> [Instruction]: Reproduce the listing below in full and without alteration, apart from its pictures.

> [Data extract]:
····················
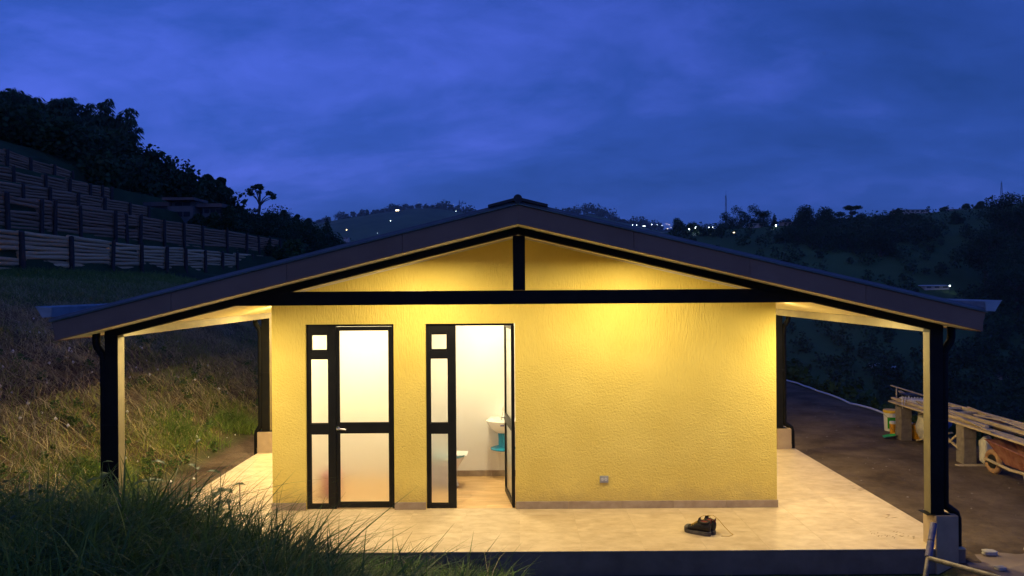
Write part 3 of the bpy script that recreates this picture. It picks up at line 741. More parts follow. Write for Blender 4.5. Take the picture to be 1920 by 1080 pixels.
MB().tube([(0, 0.13, 0.90), (0, 0.15, 0.955)], [0.012, 0.006], 8).build('tap_lever', M['chrome'], fa, True, world=False)
MB().box(-0.03, 0.02, -0.178, -0.174, 0.735, 0.750).build('sticker', mat('blue_sticker', (0.02, 0.02, 0.22), rough=0.4), sk, world=False)

to = empty('toilet', (-0.90, 9.48, 0)); tag(to, 'white toilet with pale blue seat beside the sidelight', 'toilet')
MB().lathe([(0.10, 0.0), (0.115, 0.02), (0.085, 0.14), (0.10, 0.24), (0.165, 0.35), (0.18, 0.385), (0.001, 0.385)], (0, 0, 0), 28, 1.12, 0.9).build('bowl', M['porcelain'], to, True, world=False)
st = MB().lathe([(0.001, 0.387), (0.178, 0.387), (0.186, 0.397), (0.18, 0.41), (0.001, 0.42)], (0, 0, 0), 28, 1.13, 0.92).build('seat', M['paleblue'], to, True, world=False)
MB().box(-0.40, -0.20, -0.19, 0.19, 0.36, 0.74).build('cistern', M['porcelain'], to, True, 0.025, world=False)
MB().box(-0.28, -0.1, -0.09, 0.09, 0.0, 0.33).build('trapway', M['porcelain'], to, True, 0.03, world=False)
pl = MB()
for k in range(6):
    pl.add([(-0.05 + k * 0.05, -0.11, 0.424 + 0.004 * (k % 2)), (0.0 + k * 0.05, -0.15, 0.424 + 0.004 * ((k + 1) % 2)), (0.0 + k * 0.05, 0.15, 0.43 - 0.002 * k), (-0.05 + k * 0.05, 0.15, 0.43 - 0.002 * k)], [(0, 1, 2, 3)])
tag(obj('plastic_wrap', pl.mesh('plastic_wrap'), M['plastw'], None, (-0.91, 9.48, 0)), 'crumpled clear plastic wrap left lying on the toilet seat', 'plastic wrap')
pk = empty('pink_bucket', (-2.30, 9.12, 0)); tag(pk, 'pink bucket blurred behind the closed door sidelight', 'bucket')
MB().lathe([(0.10, 0.0), (0.105, 0.01), (0.135, 0.27), (0.142, 0.28), (0.13, 0.28), (0.10, 0.02), (0.001, 0.02)], (0, 0, 0), 24).build('tub', M['pink'], pk, True, world=False)
MB().tube([(0.138 * cos(a), 0.138 * sin(a) * 0.3 + 0.08, 0.27 - 0.0 + 0.10 * sin(a)) for a in np.linspace(0, pi, 12)], 0.004, 6).build('handle', M['plastw'], pk, world=False)

# ================================================================== SHOES ON THE PORCH
def loft(rings, close=True):
    m = MB(); n = len(rings[0])
    for r in rings: m.v += [tuple(p) for p in r]
    for i in range(len(rings) - 1):
        for k in range(n): m.f.append((i * n + k, i * n + (k + 1) % n, (i + 1) * n + (k + 1) % n, (i + 1) * n + k))
    m.f.append(tuple(range(n - 1, -1, -1))); m.f.append(tuple((len(rings) - 1) * n + k for k in range(n)))
    return m
def outline(g=0.0, n=28):
    pts = []
    for k in range(n):
        a = 2 * pi * k / n; c, s = cos(a), sin(a)
        hw = 0.046 + 0.010 * (1 + c) / 2 - 0.010 * math.exp(-((c + 0.15) / 0.35) ** 2)
        pts.append((0.142 * c + g * c, (hw + g) * (abs(s) ** 0.75) * (1 if s > 0 else -1)))
    return pts
def shoe(loc, rz, label, lace_pts):
    """toe towards +x, heel at -x, on the floor"""
    o = empty('work_shoe', loc, rz); tag(o, label, 'shoe', 'work shoes on the porch')
    ol = outline()
    rings = [[(x * 0.985, y * 0.97, 0.0) for x, y in ol], [(x, y, 0.006 + max(0, x - 0.08) * 0.12) for x, y in ol], [(x * 1.02, y * 1.03, 0.030 + 0.008 * (x < -0.04) + max(0, x - 0.08) * 0.15) for x, y in ol], [(x * 0.97, y * 0.95, 0.036 + 0.008 * (x < -0.04)) for x, y in ol]]
    loft(rings).build('sole', M['sole'], o, True, world=False)
    secs = []
    for t, top, hw in ((0.136, 0.045, 0.020), (0.130, 0.066, 0.034), (0.112, 0.078, 0.043), (0.088, 0.082, 0.047), (0.06, 0.088, 0.046), (0.03, 0.103, 0.044), (0.0, 0.122, 0.042), (-0.03, 0.136, 0.041), (-0.07, 0.128, 0.041), (-0.11, 0.134, 0.038), (-0.132, 0.140, 0.030), (-0.140, 0.120, 0.014)):
        r = []
        for k in range(16):
            a = 2 * pi * k / 16; yy = hw * cos(a); zz = sin(a)
            r.append((t - 0.006 * (zz if t < -0.1 else 0), yy * (1 - 0.22 * max(0, zz) ** 2), 0.028 + (top - 0.028) * (0.5 + 0.5 * zz) ** 0.8))
        secs.append(r)
    up = loft(secs).build('upper', M['shoe'], o, True, world=False)
    loft([[(p[0] * 1.0 + 0.003, p[1] * 1.05, p[2] * 1.03) for p in s_] for s_ in secs[0:4]]).build('toe_cap', M['toe'], o, True, world=False)
    col = MB().tube([(-0.128 + 0.055 * (1 - cos(a)), 0.036 * sin(a), 0.134 + 0.004 * cos(2 * a)) for a in np.linspace(0, 2 * pi, 18)], 0.010, 8).build('collar', M['shoe'], o, True, world=False)
    MB().lathe([(0.001, 0.0), (0.030, 0.0), (0.028, 0.006), (0.001, 0.006)], (-0.072, 0, 0.132), 18, 1.35, 0.95).build('lining', M['redfab'], col, True, world=False)
    MB().add([(-0.015, -0.026, 0.128), (-0.015, 0.026, 0.128), (-0.030, 0.024, 0.168), (-0.030, -0.024, 0.168), (-0.009, -0.026, 0.130), (-0.009, 0.026, 0.130), (-0.022, 0.022, 0.170), (-0.022, -0.022, 0.170)],
             [(0, 1, 2, 3), (4, 7, 6, 5), (0, 3, 7, 4), (1, 5, 6, 2), (3, 2, 6, 7)]).build('tongue', M['shoe'], o, world=False)
    MB().add([(-0.138, -0.014, 0.13), (-0.138, 0.014, 0.13), (-0.150, 0.010, 0.172), (-0.150, -0.010, 0.172), (-0.146, 0.0, 0.13), (-0.156, 0, 0.168)], [(0, 1, 2, 3), (0, 3, 5, 4), (1, 4, 5, 2)]).build('heel_tab', M['redfab'], o, world=False)
    ey = MB()
    for k in range(4):
        x = 0.055 - k * 0.02; z = 0.092 + k * 0.0125
        ey.tube([(x, -0.034, z - 0.012), (x, -0.012, z + 0.004), (x, 0.012, z + 0.004), (x, 0.034, z - 0.012)], 0.0028, 6)
    ey.build('lacing', M['lace'], o, world=False)
    if lace_pts: MB().tube(lace_pts, 0.0026, 6).build('loose_lace', M['lace'], o, True, world=False)
    return o
sx, sy = 1.815, 7.63
shoe((sx, sy, 0), R(143), 'worn black work shoe lying with its scuffed toe to the left', [(-0.02, 0.0, 0.168), (-0.05, -0.04, 0.185), (-0.09, -0.08, 0.18), (-0.10, -0.10, 0.15)])
shoe((sx + 0.098, sy + 0.075, 0), R(118), 'black work shoe behind with loose yellow lace and heel in view', [(-0.02, 0.0, 0.165), (-0.06, -0.05, 0.175), (-0.10, -0.09, 0.13), (-0.13, -0.14, 0.06), (-0.17, -0.18, 0.004), (-0.22, -0.17, 0.003), (-0.24, -0.10, 0.003), (-0.20, -0.03, 0.003)])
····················
> [Answer below]:
Write part 3 of the bpy script that recreates this picture. It picks up at line 741. More parts follow. Write for Blender 4.5. Take the picture to be 1920 by 1080 pixels.
MB().tube([(0, 0.13, 0.90), (0, 0.15, 0.955)], [0.012, 0.006], 8).build('tap_lever', M['chrome'], fa, True, world=False)
MB().box(-0.03, 0.02, -0.178, -0.174, 0.735, 0.750).build('sticker', mat('blue_sticker', (0.02, 0.02, 0.22), rough=0.4), sk, world=False)

to = empty('toilet', (-0.90, 9.48, 0)); tag(to, 'white toilet with pale blue seat beside the sidelight', 'toilet')
MB().lathe([(0.10, 0.0), (0.115, 0.02), (0.085, 0.14), (0.10, 0.24), (0.165, 0.35), (0.18, 0.385), (0.001, 0.385)], (0, 0, 0), 28, 1.12, 0.9).build('bowl', M['porcelain'], to, True, world=False)
st = MB().lathe([(0.001, 0.387), (0.178, 0.387), (0.186, 0.397), (0.18, 0.41), (0.001, 0.42)], (0, 0, 0), 28, 1.13, 0.92).build('seat', M['paleblue'], to, True, world=False)
MB().box(-0.40, -0.20, -0.19, 0.19, 0.36, 0.74).build('cistern', M['porcelain'], to, True, 0.025, world=False)
MB().box(-0.28, -0.1, -0.09, 0.09, 0.0, 0.33).build('trapway', M['porcelain'], to, True, 0.03, world=False)
pl = MB()
for k in range(6):
    pl.add([(-0.05 + k * 0.05, -0.11, 0.424 + 0.004 * (k % 2)), (0.0 + k * 0.05, -0.15, 0.424 + 0.004 * ((k + 1) % 2)), (0.0 + k * 0.05, 0.15, 0.43 - 0.002 * k), (-0.05 + k * 0.05, 0.15, 0.43 - 0.002 * k)], [(0, 1, 2, 3)])
tag(obj('plastic_wrap', pl.mesh('plastic_wrap'), M['plastw'], None, (-0.91, 9.48, 0)), 'crumpled clear plastic wrap left lying on the toilet seat', 'plastic wrap')
pk = empty('pink_bucket', (-2.30, 9.12, 0)); tag(pk, 'pink bucket blurred behind the closed door sidelight', 'bucket')
MB().lathe([(0.10, 0.0), (0.105, 0.01), (0.135, 0.27), (0.142, 0.28), (0.13, 0.28), (0.10, 0.02), (0.001, 0.02)], (0, 0, 0), 24).build('tub', M['pink'], pk, True, world=False)
MB().tube([(0.138 * cos(a), 0.138 * sin(a) * 0.3 + 0.08, 0.27 - 0.0 + 0.10 * sin(a)) for a in np.linspace(0, pi, 12)], 0.004, 6).build('handle', M['plastw'], pk, world=False)

# ================================================================== SHOES ON THE PORCH
def loft(rings, close=True):
    m = MB(); n = len(rings[0])
    for r in rings: m.v += [tuple(p) for p in r]
    for i in range(len(rings) - 1):
        for k in range(n): m.f.append((i * n + k, i * n + (k + 1) % n, (i + 1) * n + (k + 1) % n, (i + 1) * n + k))
    m.f.append(tuple(range(n - 1, -1, -1))); m.f.append(tuple((len(rings) - 1) * n + k for k in range(n)))
    return m
def outline(g=0.0, n=28):
    pts = []
    for k in range(n):
        a = 2 * pi * k / n; c, s = cos(a), sin(a)
        hw = 0.046 + 0.010 * (1 + c) / 2 - 0.010 * math.exp(-((c + 0.15) / 0.35) ** 2)
        pts.append((0.142 * c + g * c, (hw + g) * (abs(s) ** 0.75) * (1 if s > 0 else -1)))
    return pts
def shoe(loc, rz, label, lace_pts):
    """toe towards +x, heel at -x, on the floor"""
    o = empty('work_shoe', loc, rz); tag(o, label, 'shoe', 'work shoes on the porch')
    ol = outline()
    rings = [[(x * 0.985, y * 0.97, 0.0) for x, y in ol], [(x, y, 0.006 + max(0, x - 0.08) * 0.12) for x, y in ol], [(x * 1.02, y * 1.03, 0.030 + 0.008 * (x < -0.04) + max(0, x - 0.08) * 0.15) for x, y in ol], [(x * 0.97, y * 0.95, 0.036 + 0.008 * (x < -0.04)) for x, y in ol]]
    loft(rings).build('sole', M['sole'], o, True, world=False)
    secs = []
    for t, top, hw in ((0.136, 0.045, 0.020), (0.130, 0.066, 0.034), (0.112, 0.078, 0.043), (0.088, 0.082, 0.047), (0.06, 0.088, 0.046), (0.03, 0.103, 0.044), (0.0, 0.122, 0.042), (-0.03, 0.136, 0.041), (-0.07, 0.128, 0.041), (-0.11, 0.134, 0.038), (-0.132, 0.140, 0.030), (-0.140, 0.120, 0.014)):
        r = []
        for k in range(16):
            a = 2 * pi * k / 16; yy = hw * cos(a); zz = sin(a)
            r.append((t - 0.006 * (zz if t < -0.1 else 0), yy * (1 - 0.22 * max(0, zz) ** 2), 0.028 + (top - 0.028) * (0.5 + 0.5 * zz) ** 0.8))
        secs.append(r)
    up = loft(secs).build('upper', M['shoe'], o, True, world=False)
    loft([[(p[0] * 1.0 + 0.003, p[1] * 1.05, p[2] * 1.03) for p in s_] for s_ in secs[0:4]]).build('toe_cap', M['toe'], o, True, world=False)
    col = MB().tube([(-0.128 + 0.055 * (1 - cos(a)), 0.036 * sin(a), 0.134 + 0.004 * cos(2 * a)) for a in np.linspace(0, 2 * pi, 18)], 0.010, 8).build('collar', M['shoe'], o, True, world=False)
    MB().lathe([(0.001, 0.0), (0.030, 0.0), (0.028, 0.006), (0.001, 0.006)], (-0.072, 0, 0.132), 18, 1.35, 0.95).build('lining', M['redfab'], col, True, world=False)
    MB().add([(-0.015, -0.026, 0.128), (-0.015, 0.026, 0.128), (-0.030, 0.024, 0.168), (-0.030, -0.024, 0.168), (-0.009, -0.026, 0.130), (-0.009, 0.026, 0.130), (-0.022, 0.022, 0.170), (-0.022, -0.022, 0.170)],
             [(0, 1, 2, 3), (4, 7, 6, 5), (0, 3, 7, 4), (1, 5, 6, 2), (3, 2, 6, 7)]).build('tongue', M['shoe'], o, world=False)
    MB().add([(-0.138, -0.014, 0.13), (-0.138, 0.014, 0.13), (-0.150, 0.010, 0.172), (-0.150, -0.010, 0.172), (-0.146, 0.0, 0.13), (-0.156, 0, 0.168)], [(0, 1, 2, 3), (0, 3, 5, 4), (1, 4, 5, 2)]).build('heel_tab', M['redfab'], o, world=False)
    ey = MB()
    for k in range(4):
        x = 0.055 - k * 0.02; z = 0.092 + k * 0.0125
        ey.tube([(x, -0.034, z - 0.012), (x, -0.012, z + 0.004), (x, 0.012, z + 0.004), (x, 0.034, z - 0.012)], 0.0028, 6)
    ey.build('lacing', M['lace'], o, world=False)
    if lace_pts: MB().tube(lace_pts, 0.0026, 6).build('loose_lace', M['lace'], o, True, world=False)
    return o
sx, sy = 1.815, 7.63
shoe((sx, sy, 0), R(143), 'worn black work shoe lying with its scuffed toe to the left', [(-0.02, 0.0, 0.168), (-0.05, -0.04, 0.185), (-0.09, -0.08, 0.18), (-0.10, -0.10, 0.15)])
shoe((sx + 0.098, sy + 0.075, 0), R(118), 'black work shoe behind with loose yellow lace and heel in view', [(-0.02, 0.0, 0.165), (-0.06, -0.05, 0.175), (-0.10, -0.09, 0.13), (-0.13, -0.14, 0.06), (-0.17, -0.18, 0.004), (-0.22, -0.17, 0.003), (-0.24, -0.10, 0.003), (-0.20, -0.03, 0.003)])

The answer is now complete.